États-Unis toujours plus résignés«On ne peut rien faire pour arrêter la Corée du Nord»
Soucieux d’éviter une autre crise, en plus de l’invasion russe de l’Ukraine, avec les tirs de missiles de Pyongyang, les États-Unis cherchent à rassurer leurs alliés sur le fait qu’ils les défendront.
Après la série record de tirs nord-coréens, cette semaine, les États-Unis s’en tiennent à leur stratégie mêlant pression et offres de dialogue, résignés à l’idée qu’ils auront du mal à convaincre Pyongyang de changer de cap. La Corée du Nord, dont le dirigeant, Kim Jong-un, a rencontré à trois reprises le prédécesseur de Joe Biden, Donald Trump, sans parvenir à un accord, a tiré une trentaine de missiles mercredi et jeudi, puis quatre autres samedi. Il pourrait prochainement procéder, selon les Occidentaux, à un septième essai nucléaire.
«Je ne pense pas qu’on puisse faire quoi que ce soit pour arrêter la Corée du Nord», lâche Sue Mi Terry, ancienne analyste chargée de la péninsule coréenne pour la CIA, désormais directrice des études sur l’Asie au Woodrow Wilson International Center for Scholars. «Ils n’ont pu obtenir aucun accord avec Trump, alors que vont-ils obtenir de l’Administration Biden? Ils le savent. La seule chose qu’ils peuvent faire est de faire passer leur programme d’armement à l’étape supérieure.»
Aucune volonté à Pyongyang
Les États-Unis ont réagi aux derniers développements en prolongeant leurs exercices militaires avec la Corée du Sud et en déployant un bombardier supersonique capable d’emporter des armes nucléaires. Joe Biden devrait en outre apporter un soutien appuyé aux dirigeants sud-coréen et japonais lors de sommets en Asie du Sud-Est, ce mois-ci.
Il doit aussi rencontrer son homologue chinois Xi Jinping, qui s’est joint à la Russie pour mettre son veto, en mai, à une résolution du Conseil de sécurité de l’ONU visant à renforcer les sanctions contre la Corée du Nord.

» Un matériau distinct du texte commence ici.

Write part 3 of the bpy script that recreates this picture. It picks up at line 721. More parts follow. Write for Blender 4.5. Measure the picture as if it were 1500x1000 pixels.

L’ambassadrice américaine auprès des Nations unies, Linda Thomas-Greenfield, a critiqué, lors d’une réunion d’urgence, vendredi, le rôle de Pékin et Moscou dans l’attitude nord-coréenne, mais elle a également réaffirmé la volonté de l’Administration Biden de dialoguer avec l’État totalitaire. Selon des responsables américains, la Corée du Nord n’a montré aucune volonté de négocier.
«Beaucoup de lassitude»
Quant à Joe Biden, concentré sur l’Ukraine et qui pourrait perdre le contrôle du Congrès aux élections de mi-mandat, la discussion avec la Corée du Nord présente des risques élevés et peu de chances de succès. L’Administration américaine «n’a pas vraiment envie de s’impliquer vis-à-vis de la Corée du Nord», assure Frank Aum, ancien conseiller du Pentagone en la matière, évoquant «beaucoup de lassitude» sur ce dossier.
Joe Biden pourrait, selon Frank Aum, faire un geste afin d’apaiser les tensions, tel qu’un allègement des sanctions ou un moratoire sur le déploiement de nouveaux moyens militaires, mais cela serait perçu «comme une récompense pour la mauvaise conduite» de Pyongyang. «Les faits montrent toutefois clairement que la Corée du Nord ne réagit pas favorablement à la pression et qu’elle a tendance, à l’inverse, à mieux se comporter quand on engage un dialogue», analyse-t-il. La stratégie de Joe Biden de s’appuyer sur la Chine a peu de chances de réussir, selon l’analyste, Pékin étant «en désaccord total avec cette approche» des pressions.